Discussions on Education

Subjects

What about a Subject type that has properties like branches, topics covered, etc; like Math as a subject, with Geometry and Calculus as branches or sub-
subjects, Euclidian Geometry as a sub-subject, Right Triangles, Derivitives, and Pythagoerean Theorem as topics covered or what have you.
Would mathematics and other academic studies fit in Education, or is this domain more about institutions and methods?

This domain is more about institutions and methods, so topics about the teaching of math could arguably be put in here, but topics specific to an area of study such as the ones you suggest should go in their own domain. I don't think there's currently a mathematics domain, but some of the other sciences are being built out.

Educational Institution Datasets

Hi,

I'm working at Hi5, and we have a number of datasets for schools that we'd like to make available. They are from public sources and from our users.

Can someone contact me at plindner@hi5.com to discuss the best way of importing this data?

Done.

School Principle

I might be missing it, but we don't seem to have a principle property for schools, I thought this would be a useful addition. On that note, the position of head (teacher) of a school may go by other names around the world.

This should be added using the "employees" property. If that property is missing, add "employer" as a type to the school. This allows not only principals/headmasters/etc. to be included, but all other staff and faculty as well, without requiring a separate property or label for each type of employee. All educational institutions should have "employer" as a type as well, but many of them don't because they were created before the employer type existed.

Campuses

I think there should be a campus field for institutions that would allow us to specify at what campuses it has.

Type for 'eventlike' educational structures

I'm wondering where to put graduate programs or even more informal educational »institutions« that have an 'identity' but at the same time behave like events.

An example of the former: the »arts, computation, engineering« graduate program at UC Irvine (http://ace.uci.edu/)
for the latter: http://framework.v2.nl/archive/archive/node/event/default.xslt/nodenr-153980 (a master class called »Making Art of Databases« which is decidedly *not* part of any formal program, yet educational in nature).

That's a good question.

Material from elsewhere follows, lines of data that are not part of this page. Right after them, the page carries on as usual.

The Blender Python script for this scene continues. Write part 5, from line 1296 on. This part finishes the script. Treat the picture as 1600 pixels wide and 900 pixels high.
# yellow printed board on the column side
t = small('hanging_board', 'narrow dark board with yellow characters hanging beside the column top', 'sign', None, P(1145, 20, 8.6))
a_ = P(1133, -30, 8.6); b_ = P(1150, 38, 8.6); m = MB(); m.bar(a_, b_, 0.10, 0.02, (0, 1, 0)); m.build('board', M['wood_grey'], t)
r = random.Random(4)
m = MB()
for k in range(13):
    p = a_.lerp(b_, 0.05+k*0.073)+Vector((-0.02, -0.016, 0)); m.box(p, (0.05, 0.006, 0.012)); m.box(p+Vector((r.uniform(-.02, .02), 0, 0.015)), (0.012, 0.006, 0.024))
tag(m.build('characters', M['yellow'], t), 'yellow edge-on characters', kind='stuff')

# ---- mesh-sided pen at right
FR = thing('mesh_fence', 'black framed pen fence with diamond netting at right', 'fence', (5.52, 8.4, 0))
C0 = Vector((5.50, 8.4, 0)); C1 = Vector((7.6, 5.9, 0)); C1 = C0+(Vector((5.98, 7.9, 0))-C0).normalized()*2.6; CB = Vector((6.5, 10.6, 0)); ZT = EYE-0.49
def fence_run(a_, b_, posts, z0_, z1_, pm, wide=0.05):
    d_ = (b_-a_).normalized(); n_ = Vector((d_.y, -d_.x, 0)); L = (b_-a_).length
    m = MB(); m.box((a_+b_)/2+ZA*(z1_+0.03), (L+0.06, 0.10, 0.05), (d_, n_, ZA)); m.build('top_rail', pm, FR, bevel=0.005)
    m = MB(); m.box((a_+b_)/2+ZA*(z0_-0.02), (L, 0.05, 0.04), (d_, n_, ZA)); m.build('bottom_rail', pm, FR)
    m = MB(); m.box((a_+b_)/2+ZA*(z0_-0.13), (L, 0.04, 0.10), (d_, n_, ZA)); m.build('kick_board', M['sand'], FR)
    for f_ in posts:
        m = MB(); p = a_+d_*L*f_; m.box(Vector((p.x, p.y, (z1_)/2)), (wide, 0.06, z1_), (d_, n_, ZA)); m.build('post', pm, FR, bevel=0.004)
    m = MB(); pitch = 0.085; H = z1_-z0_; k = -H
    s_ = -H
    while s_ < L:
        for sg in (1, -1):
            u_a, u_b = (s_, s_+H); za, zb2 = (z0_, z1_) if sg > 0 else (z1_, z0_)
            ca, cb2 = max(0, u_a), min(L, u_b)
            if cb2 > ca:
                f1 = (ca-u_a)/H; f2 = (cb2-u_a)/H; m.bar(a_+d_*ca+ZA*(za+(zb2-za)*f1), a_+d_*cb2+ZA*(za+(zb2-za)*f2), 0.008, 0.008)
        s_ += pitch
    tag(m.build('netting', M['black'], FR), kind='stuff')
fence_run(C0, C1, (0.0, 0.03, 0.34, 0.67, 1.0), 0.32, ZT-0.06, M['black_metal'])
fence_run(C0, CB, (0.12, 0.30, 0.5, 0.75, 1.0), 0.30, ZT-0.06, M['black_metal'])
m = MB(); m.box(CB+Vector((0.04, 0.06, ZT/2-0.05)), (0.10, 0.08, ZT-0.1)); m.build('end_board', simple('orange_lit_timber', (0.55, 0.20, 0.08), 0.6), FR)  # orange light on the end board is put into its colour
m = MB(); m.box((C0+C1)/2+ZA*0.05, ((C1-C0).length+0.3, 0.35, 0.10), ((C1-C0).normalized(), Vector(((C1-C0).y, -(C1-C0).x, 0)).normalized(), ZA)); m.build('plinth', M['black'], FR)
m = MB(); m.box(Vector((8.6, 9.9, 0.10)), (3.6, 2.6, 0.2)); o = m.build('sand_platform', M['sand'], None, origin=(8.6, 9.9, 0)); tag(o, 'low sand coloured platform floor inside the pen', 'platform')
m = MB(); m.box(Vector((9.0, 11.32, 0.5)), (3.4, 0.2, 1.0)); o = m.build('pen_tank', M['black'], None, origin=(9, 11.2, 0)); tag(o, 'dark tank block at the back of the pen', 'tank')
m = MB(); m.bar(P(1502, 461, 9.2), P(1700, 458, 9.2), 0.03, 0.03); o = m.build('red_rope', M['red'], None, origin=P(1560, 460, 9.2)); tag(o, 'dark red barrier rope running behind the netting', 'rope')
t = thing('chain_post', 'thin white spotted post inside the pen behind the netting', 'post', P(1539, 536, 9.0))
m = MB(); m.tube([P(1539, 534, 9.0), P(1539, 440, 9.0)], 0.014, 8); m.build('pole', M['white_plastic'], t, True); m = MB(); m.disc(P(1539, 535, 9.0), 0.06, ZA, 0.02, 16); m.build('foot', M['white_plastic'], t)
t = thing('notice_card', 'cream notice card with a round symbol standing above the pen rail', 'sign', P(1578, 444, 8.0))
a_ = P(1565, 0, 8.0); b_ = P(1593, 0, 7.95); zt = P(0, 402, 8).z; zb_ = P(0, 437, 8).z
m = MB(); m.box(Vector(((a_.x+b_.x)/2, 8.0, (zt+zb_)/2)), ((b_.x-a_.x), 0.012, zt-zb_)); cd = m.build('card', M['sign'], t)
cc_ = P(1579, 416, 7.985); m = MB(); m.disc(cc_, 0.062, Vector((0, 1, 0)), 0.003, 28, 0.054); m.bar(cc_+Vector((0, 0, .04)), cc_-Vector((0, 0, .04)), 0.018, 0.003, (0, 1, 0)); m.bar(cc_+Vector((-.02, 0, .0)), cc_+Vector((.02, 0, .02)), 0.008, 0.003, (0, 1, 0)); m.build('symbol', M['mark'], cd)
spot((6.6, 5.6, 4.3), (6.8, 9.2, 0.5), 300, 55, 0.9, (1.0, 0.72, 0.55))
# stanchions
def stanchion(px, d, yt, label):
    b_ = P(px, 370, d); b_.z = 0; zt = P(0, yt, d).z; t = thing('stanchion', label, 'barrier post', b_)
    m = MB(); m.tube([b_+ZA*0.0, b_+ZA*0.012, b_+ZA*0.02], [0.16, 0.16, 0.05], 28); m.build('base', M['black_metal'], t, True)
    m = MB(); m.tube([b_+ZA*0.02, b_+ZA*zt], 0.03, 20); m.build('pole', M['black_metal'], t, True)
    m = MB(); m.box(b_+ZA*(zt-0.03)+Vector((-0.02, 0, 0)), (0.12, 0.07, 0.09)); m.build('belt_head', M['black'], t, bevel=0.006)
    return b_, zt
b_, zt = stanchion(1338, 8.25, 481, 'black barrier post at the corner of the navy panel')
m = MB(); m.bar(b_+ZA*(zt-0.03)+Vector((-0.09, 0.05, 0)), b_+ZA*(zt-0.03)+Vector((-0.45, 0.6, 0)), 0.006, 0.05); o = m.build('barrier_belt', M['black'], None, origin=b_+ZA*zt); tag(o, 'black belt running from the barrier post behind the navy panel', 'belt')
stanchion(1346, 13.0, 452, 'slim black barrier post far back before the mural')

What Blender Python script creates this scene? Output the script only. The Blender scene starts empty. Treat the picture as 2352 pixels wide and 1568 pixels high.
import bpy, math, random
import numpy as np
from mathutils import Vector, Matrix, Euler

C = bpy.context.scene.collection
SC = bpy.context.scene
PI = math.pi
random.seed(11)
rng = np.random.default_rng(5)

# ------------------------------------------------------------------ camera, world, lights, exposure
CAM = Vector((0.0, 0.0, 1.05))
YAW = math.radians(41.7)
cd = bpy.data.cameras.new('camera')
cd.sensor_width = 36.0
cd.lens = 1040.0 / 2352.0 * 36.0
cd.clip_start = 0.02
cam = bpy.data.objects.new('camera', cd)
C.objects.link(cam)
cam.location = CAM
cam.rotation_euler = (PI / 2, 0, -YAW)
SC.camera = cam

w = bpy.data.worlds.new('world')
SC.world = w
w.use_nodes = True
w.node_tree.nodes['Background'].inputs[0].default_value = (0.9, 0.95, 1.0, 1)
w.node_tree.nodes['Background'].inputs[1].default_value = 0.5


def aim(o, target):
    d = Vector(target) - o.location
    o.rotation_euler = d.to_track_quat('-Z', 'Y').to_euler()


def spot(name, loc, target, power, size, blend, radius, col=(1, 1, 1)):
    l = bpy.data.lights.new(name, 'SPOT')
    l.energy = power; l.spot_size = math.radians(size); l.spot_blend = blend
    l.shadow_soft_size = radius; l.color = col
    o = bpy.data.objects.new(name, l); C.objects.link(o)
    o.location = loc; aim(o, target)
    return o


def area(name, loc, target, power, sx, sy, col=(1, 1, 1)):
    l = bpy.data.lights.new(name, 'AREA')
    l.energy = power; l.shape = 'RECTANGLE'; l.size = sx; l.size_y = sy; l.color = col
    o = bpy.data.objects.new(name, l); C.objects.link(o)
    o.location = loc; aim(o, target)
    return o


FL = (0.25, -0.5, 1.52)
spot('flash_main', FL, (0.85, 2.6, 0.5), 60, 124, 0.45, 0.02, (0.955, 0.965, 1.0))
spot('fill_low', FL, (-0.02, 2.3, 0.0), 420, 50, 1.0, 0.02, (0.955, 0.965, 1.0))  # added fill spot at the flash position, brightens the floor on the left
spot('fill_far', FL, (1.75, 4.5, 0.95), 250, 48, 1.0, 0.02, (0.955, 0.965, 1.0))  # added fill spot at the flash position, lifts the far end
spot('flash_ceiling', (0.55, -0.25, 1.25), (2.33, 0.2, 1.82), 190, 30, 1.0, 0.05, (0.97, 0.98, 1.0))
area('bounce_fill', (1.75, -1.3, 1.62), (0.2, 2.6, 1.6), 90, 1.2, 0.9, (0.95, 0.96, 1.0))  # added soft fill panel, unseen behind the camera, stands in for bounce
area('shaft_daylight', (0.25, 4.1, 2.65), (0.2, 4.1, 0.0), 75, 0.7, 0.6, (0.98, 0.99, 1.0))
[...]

I could imagine a type called something like "master class" or "seminar" (or something else that would encompass those ideas) for educational events, one-off classes, etc., and the education domain makes sense as a home for these sorts of things. I'm not entirely sure what properties it should have, but if you want to try to model it in your private domain, you could test out the structure there and we could migrate it the root-level education domain once it's ready.

Yep. I'm going to try these ideas in my domain. We'll see where I get.

University Systems?

University Systems (such as the University of North Carolina or University of California) don't seem to be fully supported. These are certainly not "Colleges" or "Universities." I would call them "Educational Institutions," but those don't currently permit member institutions. (Both of these are marked as "College/University" right now for this reason.)

There's a bunch of crap here. For example, a lot of people seem to be marked as students of "University of North Carolina" (which I've just renamed to "University of North Carolina System" to reduce confusion) when they probably should have been marked as students of "UNC Chapel Hill" (the school most often intended when people refer to "University of North Carolina").

If we fixed "educational institution" so that it had both parent and subsidiary institutions, would that fix the problem? Or do you think that a university system is more distinct, and should have a separate type?

I think either approach would work well. A lot of educational institutions have components ("campuses," "schools," or "departments"), so it seems reasonable to me to support this in the most generic fashion.